[start Supplied data]

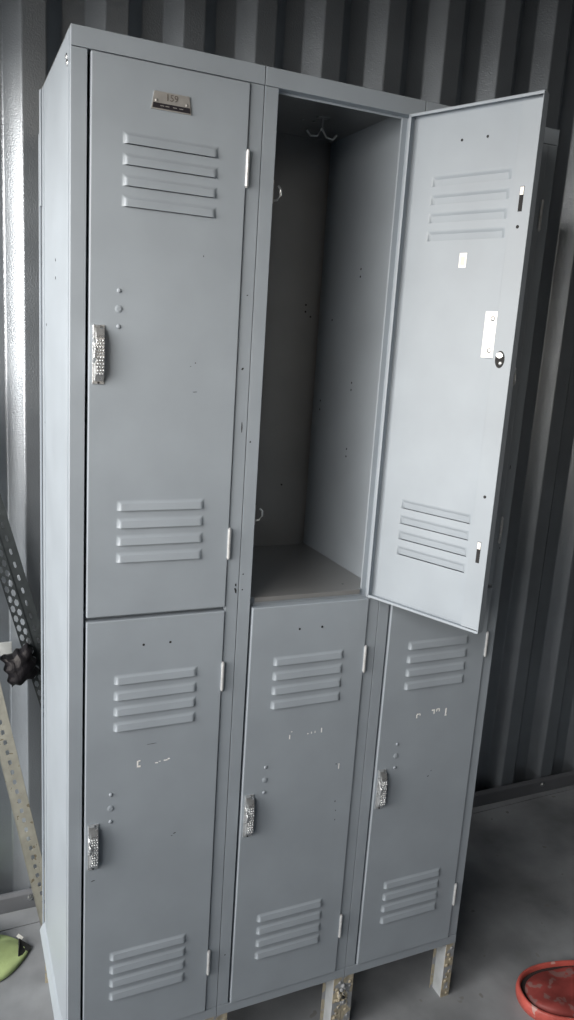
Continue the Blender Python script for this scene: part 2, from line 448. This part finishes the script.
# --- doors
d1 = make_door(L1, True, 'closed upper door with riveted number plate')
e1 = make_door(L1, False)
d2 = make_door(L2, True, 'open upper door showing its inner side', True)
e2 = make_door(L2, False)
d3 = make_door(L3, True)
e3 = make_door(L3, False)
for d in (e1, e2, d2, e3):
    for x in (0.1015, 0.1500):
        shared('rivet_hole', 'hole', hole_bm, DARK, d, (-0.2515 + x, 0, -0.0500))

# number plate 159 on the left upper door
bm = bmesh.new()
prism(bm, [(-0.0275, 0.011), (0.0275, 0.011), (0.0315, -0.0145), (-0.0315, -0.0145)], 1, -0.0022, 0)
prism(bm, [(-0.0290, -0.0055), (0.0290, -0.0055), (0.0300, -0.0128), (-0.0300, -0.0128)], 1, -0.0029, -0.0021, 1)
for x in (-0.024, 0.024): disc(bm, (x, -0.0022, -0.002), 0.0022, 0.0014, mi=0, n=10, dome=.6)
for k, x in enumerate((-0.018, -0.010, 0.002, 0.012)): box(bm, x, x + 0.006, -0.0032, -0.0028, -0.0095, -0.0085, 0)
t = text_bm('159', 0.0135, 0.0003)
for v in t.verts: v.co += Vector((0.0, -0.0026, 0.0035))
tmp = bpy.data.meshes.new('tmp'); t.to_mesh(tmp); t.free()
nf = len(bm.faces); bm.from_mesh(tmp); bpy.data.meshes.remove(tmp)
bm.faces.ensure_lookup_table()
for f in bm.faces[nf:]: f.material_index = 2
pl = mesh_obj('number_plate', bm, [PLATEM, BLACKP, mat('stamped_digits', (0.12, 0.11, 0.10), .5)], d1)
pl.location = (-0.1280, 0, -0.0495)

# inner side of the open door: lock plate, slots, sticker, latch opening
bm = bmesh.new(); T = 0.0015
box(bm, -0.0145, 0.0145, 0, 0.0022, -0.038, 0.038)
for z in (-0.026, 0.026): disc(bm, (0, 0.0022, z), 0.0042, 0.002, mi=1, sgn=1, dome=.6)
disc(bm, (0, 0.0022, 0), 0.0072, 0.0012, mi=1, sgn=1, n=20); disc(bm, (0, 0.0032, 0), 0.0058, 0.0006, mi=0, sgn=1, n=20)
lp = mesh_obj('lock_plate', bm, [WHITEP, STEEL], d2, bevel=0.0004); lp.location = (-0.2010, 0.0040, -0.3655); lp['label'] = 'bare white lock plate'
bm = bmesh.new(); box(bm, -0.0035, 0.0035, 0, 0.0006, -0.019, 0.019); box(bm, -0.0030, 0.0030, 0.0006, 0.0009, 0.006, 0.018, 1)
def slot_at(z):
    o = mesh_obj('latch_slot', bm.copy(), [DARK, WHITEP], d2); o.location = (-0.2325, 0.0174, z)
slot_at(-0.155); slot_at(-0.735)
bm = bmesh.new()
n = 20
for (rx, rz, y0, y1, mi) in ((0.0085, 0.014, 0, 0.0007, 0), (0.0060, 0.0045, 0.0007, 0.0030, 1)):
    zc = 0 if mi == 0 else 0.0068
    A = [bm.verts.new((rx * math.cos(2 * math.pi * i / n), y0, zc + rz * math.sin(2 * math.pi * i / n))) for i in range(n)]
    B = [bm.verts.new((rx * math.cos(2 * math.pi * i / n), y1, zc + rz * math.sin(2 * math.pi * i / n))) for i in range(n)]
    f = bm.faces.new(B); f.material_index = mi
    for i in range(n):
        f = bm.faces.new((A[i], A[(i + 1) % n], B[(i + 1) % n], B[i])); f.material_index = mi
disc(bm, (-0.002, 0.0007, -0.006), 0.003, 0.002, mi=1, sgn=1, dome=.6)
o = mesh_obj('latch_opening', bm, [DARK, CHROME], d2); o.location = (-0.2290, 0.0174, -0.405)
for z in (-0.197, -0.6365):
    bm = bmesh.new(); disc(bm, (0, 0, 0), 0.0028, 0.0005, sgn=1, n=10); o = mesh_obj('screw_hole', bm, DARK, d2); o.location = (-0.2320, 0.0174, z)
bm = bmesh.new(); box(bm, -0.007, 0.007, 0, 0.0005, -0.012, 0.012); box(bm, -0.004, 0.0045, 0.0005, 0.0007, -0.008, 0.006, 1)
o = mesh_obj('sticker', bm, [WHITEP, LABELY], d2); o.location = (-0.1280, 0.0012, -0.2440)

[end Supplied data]

* Instruction
Give back exactly the lines from the first line of the data through the line with "shared('rivet_hole', 'hole', hole_bm, DARK, d, (-0.2515", pictures excluded.

* Full answer
Continue the Blender Python script for this scene: part 2, from line 448. This part finishes the script.
# --- doors
d1 = make_door(L1, True, 'closed upper door with riveted number plate')
e1 = make_door(L1, False)
d2 = make_door(L2, True, 'open upper door showing its inner side', True)
e2 = make_door(L2, False)
d3 = make_door(L3, True)
e3 = make_door(L3, False)
for d in (e1, e2, d2, e3):
    for x in (0.1015, 0.1500):
        shared('rivet_hole', 'hole', hole_bm, DARK, d, (-0.2515 + x, 0, -0.0500))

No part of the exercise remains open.